BACKGROUND
All companies strive for growth.
Strategic plans are prepared identifying new products and services to be
developed and new markets to be penetrated. Many of these plans require mergers
and acquisitions to obtain the strategic goals and objectives rapidly. Yet
often even the best-prepared strategic plans fail when based on mergers and
acquisitions. Too many executives view strategic planning for a merger or
acquisition as planning only and often give little consideration to
implementation, which takes place when both companies are actually combined.
Implementation success is vital during any merger and acquisition process.
PLANNING FOR GROWTH
Companies can grow in two
ways—internally or externally.

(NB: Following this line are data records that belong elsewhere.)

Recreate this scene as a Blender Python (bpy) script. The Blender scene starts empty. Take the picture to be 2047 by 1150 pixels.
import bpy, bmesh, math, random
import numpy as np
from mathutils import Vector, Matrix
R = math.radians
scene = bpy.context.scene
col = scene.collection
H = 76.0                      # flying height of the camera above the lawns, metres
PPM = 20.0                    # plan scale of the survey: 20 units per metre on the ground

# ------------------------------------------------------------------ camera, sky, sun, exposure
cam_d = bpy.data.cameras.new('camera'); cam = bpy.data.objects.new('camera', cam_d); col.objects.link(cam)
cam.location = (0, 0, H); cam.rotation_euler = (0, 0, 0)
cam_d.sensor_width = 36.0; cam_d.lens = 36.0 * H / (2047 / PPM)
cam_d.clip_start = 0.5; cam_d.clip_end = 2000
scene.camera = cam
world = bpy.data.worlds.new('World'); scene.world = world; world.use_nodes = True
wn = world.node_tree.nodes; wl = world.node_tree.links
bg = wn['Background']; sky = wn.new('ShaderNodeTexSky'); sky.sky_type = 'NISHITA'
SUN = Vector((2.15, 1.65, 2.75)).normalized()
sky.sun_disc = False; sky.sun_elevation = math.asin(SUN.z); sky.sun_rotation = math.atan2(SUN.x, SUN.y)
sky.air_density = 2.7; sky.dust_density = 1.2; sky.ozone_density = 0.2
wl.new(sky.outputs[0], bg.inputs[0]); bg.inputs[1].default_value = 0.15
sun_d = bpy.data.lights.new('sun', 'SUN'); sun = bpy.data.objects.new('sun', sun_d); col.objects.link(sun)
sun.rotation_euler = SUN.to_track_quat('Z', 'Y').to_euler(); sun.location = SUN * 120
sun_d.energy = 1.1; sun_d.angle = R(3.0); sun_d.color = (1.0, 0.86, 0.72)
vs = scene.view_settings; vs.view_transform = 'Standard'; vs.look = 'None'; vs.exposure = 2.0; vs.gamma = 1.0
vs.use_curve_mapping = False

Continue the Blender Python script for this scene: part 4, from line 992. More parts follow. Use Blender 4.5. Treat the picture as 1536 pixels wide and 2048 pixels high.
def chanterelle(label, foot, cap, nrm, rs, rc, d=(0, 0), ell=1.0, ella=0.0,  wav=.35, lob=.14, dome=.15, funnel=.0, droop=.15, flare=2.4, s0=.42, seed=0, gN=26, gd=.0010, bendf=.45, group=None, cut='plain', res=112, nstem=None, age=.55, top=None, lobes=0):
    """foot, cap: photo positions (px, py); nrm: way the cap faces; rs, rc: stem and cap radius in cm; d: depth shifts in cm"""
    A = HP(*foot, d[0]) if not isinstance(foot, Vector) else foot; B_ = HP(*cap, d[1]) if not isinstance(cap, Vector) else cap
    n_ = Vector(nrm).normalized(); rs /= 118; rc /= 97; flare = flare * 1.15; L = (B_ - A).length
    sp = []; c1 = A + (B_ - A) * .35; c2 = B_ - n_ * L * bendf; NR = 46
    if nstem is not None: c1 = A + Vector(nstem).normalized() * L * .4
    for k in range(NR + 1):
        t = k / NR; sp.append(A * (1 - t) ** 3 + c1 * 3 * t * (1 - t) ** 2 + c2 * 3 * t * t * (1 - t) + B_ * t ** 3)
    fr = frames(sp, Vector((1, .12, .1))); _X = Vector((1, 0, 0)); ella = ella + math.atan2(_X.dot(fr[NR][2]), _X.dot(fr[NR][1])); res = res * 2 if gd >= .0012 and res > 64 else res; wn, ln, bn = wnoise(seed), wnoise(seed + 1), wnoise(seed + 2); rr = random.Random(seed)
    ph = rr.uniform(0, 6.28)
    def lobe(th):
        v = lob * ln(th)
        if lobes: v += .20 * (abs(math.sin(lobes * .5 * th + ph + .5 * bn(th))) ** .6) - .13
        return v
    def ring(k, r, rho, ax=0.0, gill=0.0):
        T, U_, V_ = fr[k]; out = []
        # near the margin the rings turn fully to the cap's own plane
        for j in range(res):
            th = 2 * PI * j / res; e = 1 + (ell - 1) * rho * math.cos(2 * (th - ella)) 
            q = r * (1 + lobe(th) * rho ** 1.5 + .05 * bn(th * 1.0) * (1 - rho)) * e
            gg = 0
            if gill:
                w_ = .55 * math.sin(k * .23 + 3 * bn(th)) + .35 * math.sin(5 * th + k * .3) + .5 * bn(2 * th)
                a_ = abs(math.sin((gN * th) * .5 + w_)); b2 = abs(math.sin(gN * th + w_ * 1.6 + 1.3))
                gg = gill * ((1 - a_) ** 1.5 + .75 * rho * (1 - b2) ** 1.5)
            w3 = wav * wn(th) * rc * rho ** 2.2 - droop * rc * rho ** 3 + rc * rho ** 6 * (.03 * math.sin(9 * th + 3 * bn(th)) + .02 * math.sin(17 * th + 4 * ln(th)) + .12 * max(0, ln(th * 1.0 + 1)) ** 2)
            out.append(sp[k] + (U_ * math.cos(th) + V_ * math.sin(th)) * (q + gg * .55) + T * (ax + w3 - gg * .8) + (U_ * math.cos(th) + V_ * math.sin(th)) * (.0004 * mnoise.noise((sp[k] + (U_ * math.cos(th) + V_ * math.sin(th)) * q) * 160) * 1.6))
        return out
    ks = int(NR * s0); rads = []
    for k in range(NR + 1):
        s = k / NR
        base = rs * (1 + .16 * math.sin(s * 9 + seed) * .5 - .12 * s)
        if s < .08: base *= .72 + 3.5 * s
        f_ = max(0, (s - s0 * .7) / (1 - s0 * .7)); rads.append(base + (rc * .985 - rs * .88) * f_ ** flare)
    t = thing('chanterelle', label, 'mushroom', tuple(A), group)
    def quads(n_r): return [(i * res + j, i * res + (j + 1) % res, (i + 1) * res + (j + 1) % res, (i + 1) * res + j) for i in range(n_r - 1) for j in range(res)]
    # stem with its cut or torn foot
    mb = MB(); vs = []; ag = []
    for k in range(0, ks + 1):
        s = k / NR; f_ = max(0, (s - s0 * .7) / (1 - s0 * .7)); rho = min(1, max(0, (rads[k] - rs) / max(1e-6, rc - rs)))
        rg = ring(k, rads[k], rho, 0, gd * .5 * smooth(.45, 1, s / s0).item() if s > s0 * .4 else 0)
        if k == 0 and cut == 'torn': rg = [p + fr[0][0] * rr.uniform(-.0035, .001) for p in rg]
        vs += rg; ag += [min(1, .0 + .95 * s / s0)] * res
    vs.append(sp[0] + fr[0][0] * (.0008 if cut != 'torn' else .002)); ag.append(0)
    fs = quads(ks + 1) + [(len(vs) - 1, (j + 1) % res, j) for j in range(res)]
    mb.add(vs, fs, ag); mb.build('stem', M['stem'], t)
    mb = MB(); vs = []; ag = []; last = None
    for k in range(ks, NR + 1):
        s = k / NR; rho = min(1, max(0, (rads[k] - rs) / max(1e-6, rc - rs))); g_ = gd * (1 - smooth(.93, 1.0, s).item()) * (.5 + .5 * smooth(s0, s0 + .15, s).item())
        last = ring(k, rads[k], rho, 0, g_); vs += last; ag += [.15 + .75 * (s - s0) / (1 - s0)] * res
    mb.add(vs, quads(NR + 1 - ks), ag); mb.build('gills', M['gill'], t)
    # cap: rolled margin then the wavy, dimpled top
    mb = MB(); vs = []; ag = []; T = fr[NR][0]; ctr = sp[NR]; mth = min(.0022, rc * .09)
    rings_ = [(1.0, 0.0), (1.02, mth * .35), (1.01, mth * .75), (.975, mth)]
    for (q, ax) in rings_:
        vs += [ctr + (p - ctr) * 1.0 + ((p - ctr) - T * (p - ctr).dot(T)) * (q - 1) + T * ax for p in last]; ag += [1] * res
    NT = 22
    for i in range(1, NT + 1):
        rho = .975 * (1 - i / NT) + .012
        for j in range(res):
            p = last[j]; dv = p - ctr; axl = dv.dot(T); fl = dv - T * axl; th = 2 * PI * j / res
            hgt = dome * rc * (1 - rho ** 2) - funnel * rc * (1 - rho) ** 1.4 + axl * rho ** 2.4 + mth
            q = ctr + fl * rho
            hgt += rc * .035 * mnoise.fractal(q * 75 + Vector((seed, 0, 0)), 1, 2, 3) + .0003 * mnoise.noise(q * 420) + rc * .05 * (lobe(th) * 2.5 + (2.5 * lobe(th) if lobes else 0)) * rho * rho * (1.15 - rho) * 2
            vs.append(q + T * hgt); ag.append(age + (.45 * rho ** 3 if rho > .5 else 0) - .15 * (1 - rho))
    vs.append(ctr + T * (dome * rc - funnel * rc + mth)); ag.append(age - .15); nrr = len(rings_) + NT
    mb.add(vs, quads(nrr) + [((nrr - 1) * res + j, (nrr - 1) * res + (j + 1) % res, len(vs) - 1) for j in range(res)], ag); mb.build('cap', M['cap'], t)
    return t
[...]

With internal growth, companies cultivate their
resources from within and may spend years attaining their strategic targets and
marketplace positioning. Since time may be an unavailable luxury, meticulous
care must be given to make sure that all new developments fit the corporate
project management methodology and culture.
External growth is significantly more complex.
External growth can be obtained through mergers, acquisitions, and joint
ventures. Companies can purchase the expertise they need very quickly through
mergers and acquisitions. Some companies execute occasional acquisitions while
other companies have sufficient access to capital such that they can
perform continuous acquisitions. However, once again, companies often neglect
to consider the impact on project management after the acquisition is made. Best
practices in project management may not be transferable from one company to
another. The impact on project management systems resulting from mergers and
acquisitions is often irreversible, whereas joint ventures can be terminated.
Project management often suffers
after the actual merger or acquisition. Mergers and acquisitions allow
companies to achieve strategic targets at a speed not easily achievable through
internal growth, provided the sharing or combining of assets and capabilities
can be done quickly and effectively. This synergistic effect can produce
opportunities that a firm might be hard-pressed to develop by itself.
Mergers and acquisitions focus on
two components: preacquisition decision making and postacquisition integration
of processes. Wall Street and financial institutions appear to be interested
more in the near-term financial impact of the acquisition rather than the
long-term value that can be achieved through combined or better project
management and integrated processes. During the mid-1990s, companies rushed
into acquisitions in less time than the company required for a capital
expenditure approval. Virtually no consideration was given to the impact on
project management and on whether project management knowledge and best
practices would be transferable. The result appears to have been more failures
than successes.
When a firm rushes into an
acquisition, often very little time and effort are spent on postacquisition
integration. Yet this is where the real impact of the acquisition is felt.
Immediately after an acquisition, each firm markets and sells products to each
other’s customers. This may appease the stockholders, but only in the short
term. In the long term, new products and services will need to be developed to
satisfy both markets. Without an integrated project management system where
both parties can share the same intellectual property and work together, this
may be difficult to achieve.
When sufficient time is spent on
preacquisition decision making, both firms look at combining processes, sharing
resources, transferring intellectual property, and the overall management of
combined operations. If these issues are not addressed in the preacquisition
phase, then the unrealistic expectations may lead to unwanted results during the
postacquisition integration phase.
STRATEGIC TIMING ISSUE
Lenore Industries had been in
existence for more than 50 years and served as a strategic supplier of parts to
the automobile industry. Lenore’s market share was second only to its largest
competitor, Belle Manufacturing. Lenore believed that the economic woes of the
U.S. automobile industry between 2008 and 2010 would reverse themselves by the
middle of the next decade and that strategic opportunities for growth were at
hand.
The stock prices of almost all of the automotive
suppliers were grossly depressed. Lenore’s stock price was also near a 10-year
low. But Lenore had rather large cash reserves and believed that the timing was
right to make one or more strategic acquisitions before the market place turned
around. With this in mind, Lenore decided to purchase its largest competitor,
Belle Manufacturing.
PREACQUISITION
DECISION MAKING
Senior
management at Lenore fully understood that the reason for most acquisitions is
to satisfy strategic and/or financial objectives. Table I shows the six reasons identified by senior
management at Lenore for the acquisition of Belle Manufacturing and the most
likely impact on Lenore’s strategic and financial objectives. The strategic
objectives are somewhat longer term than the financial objectives, which are
under pressure from stockholders and creditors for quick returns.